Sergio Rubini, in veste di regista e attore, si è imbarcato in un progetto sicuramente ambizioso, quello di portare a teatro alcuni classici della letteratura mondiale, in particolare quelli da lui più amati e che più significato hanno avuto nella sua personale formazione.
La formula con cui vengono portati a teatro è una formula certamente originale e in parte sperimentale, come già visto con il primo lavoro di questo progetto, Delitto e castigo, che avevo visto a teatro l'anno scorso con grande soddisfazione.
Proprio sulla spinta dell'ottima impressione avuta dal precedente spettacolo, anche quest'anno io e F. abbiamo voluto dare fiducia alla coppia Rubini-Lo Cascio, che questa volta si cimentava con un classico della letteratura gotico-romantica, Dracula, scritto nel 1897 da Bram Stoker.
Come si accennava, la messa in scena riproduce le modalità già sperimentate con Delitto e castigo. Sul palco, oltre agli attori, trova collocazione - sebbene nascosto - un tecnico del suono che non solo gestisce gli effetti sonori dei microfoni che tutti gli attori portano attaccati al viso, ma sonorizza tutta l'azione, amplificando, sottolineando o aggiungendo suoni e rumori a quanto accade sul palco.
L'occasione della visione di questo spettacolo è buona per approfondire la storia originale del Dracula di Bram Stoker, che a volte si tende a dimenticare o ignorare sommersa dalle valanghe di rivisitazioni e semplificazioni che ne sono state tratte.
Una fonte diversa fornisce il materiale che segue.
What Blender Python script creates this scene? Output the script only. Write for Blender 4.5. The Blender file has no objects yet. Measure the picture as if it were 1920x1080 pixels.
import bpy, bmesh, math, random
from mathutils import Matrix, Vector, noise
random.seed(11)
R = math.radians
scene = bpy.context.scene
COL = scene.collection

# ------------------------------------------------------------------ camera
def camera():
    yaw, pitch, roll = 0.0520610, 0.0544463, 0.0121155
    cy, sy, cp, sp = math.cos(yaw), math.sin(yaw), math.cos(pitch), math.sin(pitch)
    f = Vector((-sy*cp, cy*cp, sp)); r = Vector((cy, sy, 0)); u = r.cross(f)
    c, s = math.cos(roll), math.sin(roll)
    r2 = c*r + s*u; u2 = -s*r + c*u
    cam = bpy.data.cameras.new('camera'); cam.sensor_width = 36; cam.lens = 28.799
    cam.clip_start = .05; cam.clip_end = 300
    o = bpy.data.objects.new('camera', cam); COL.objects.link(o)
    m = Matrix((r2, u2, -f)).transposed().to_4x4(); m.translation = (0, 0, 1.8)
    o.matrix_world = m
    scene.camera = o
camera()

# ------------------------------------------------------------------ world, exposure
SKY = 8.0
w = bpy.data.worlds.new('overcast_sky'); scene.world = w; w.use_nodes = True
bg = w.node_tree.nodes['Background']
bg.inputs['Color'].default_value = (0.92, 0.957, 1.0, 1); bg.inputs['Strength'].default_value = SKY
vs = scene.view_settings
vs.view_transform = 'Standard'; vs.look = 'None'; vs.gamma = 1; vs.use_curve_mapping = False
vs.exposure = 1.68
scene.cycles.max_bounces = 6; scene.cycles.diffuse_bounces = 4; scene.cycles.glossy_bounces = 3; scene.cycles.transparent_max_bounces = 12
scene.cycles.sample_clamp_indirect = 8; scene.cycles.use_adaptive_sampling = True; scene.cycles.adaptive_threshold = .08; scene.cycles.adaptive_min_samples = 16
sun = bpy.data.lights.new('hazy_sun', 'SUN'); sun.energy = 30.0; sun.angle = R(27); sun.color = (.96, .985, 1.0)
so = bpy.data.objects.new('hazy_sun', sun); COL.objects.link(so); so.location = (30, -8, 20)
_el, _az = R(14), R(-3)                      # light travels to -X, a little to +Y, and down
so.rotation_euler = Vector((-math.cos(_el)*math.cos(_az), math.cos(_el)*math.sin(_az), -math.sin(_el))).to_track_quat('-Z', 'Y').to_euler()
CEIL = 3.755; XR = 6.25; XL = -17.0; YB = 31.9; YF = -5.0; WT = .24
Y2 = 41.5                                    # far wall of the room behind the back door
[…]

I protagonisti dunque sono il giovane avvocato Jonathan Harker (Luigi Lo Cascio), sua moglie Mina, lo psichiatra Seward, il professor Van Helsing (Sergio Rubini) e ovviamente il Conte Dracula.
La storia è un po' il tipico "polpettone" (fatemi passare l'espressione) ottocentesco, cui la messa in scena cerca di restare molto fedele sia nell'evoluzione della narrazione che nelle atmosfere.
Il fatto è che l'effetto ottenuto - e forse anche inevitabile proprio per questa fedeltà all'originale - risulta a tratti stucchevole e in alcuni casi persino esilarante (per esempio quando compare in scena il Conte Dracula che parla in russo).
Non si può dire che lo spettacolo sia confezionato male, e anzi dal punto di vista delle scelte registiche e sceniche è certamente apprezzabile, ma alla fine la sensazione - a differenza di quanto era accaduto per Delitto e Castigo - è quella di una storia che non riesce a nascondere i suoi anni e che la confezione se vogliamo ipermoderna, con un linguaggio a metà strada tra quello cinematografico, quello teatrale e quello radiofonico, non solo non aiuta a superare, ma addirittura finisce per accentuare.
Il pubblico al termine sembra spaccato a metà. Ci sono gli entusiasti che si spellano le mani in applausi e i tiepidi/scontenti che escono dal teatro mentre diluvia e si stanno chiedendo perché abbiamo deciso di uscire di casa in un sabato pomeriggio di un tempo da lupi per venire a vedere questo lavoro poco riuscito. Io sinceramente mi sento di appartenere di più a questa seconda categoria. Non me ne vorrà Rubini, a cui concederò certamente un'altra possibilità, se decide di proseguire in questo progetto.